Question

A balloon was filled to a volume of 2.50 LL when the temperature was 30.0∘C30.0∘C. What would the volume become if the temperature dropped to 11.0∘C11.0∘C.

Answer 1

Answer:

The volume would become 2.34 L if the temperature dropped to 11.0 °C

Explanation:

From the question, A balloon was filled to a volume of 2.50 L when the temperature was 30.0 °C.
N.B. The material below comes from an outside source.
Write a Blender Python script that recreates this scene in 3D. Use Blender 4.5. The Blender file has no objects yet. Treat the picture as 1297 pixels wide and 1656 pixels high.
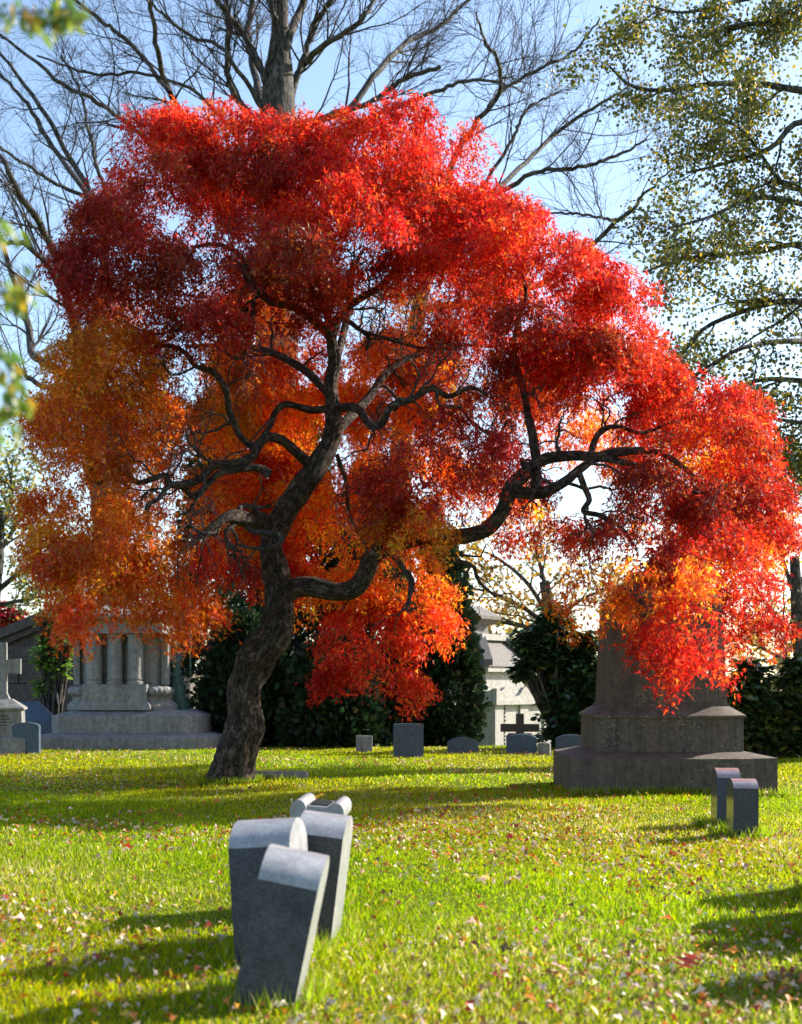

To determine what the volume will become if the temperature dropped to 11.0 °C, we will use one of the Gas laws that relates Volume and Temperature. The Gas law that relates Volume and Temperature is the Charlse' law which states that, "the Volume of a fixed mass of gas is directly proportional to its Temperature ( in Kelvin) provided that the Pressure remains constant"

That is

V ∝ T ( at constant pressure)

Where V is the Volume

and T is the Temperature in Kelvin

Then, we can write that

V = kT

Where k is the constant of proportionality

Then,

$\frac{V}{T} = k$

Hence, we can write that

$\frac{V_{1} }{T_{1} } = \frac{V_{2} }{T_{2} } = \frac{V_{3} }{T_{3} } ...$

∴ $\frac{V_{1} }{T_{1} } = \frac{V_{2} }{T_{2} }$

Where ${V_{1} }$ is the initial volume

${T_{1} }$ is the initial temperature

${V_{2} }$ is the final volume

and ${T_{2} }$ is the final temperature

From the question,

${V_{1} }$ = 2.50 L

${T_{1} }$ = 30.0 °C = 30.0 + 273.15 K = 303.15 K

${V_{2} }$ = ??

${T_{2} }$ = 11.0 °C = 11.0 + 273.15 K = 284.15 K

Putting the values into the equation, we get

$\frac{2.50}{303.15} = \frac{V_{2} }{284.15}$

∴ $V_{2} = \frac{2.50 \times 284.15}{303.15}$

$V_{2} = 2.34 L$

Hence, the volume would become 2.34 L if the temperature dropped to 11.0 °C.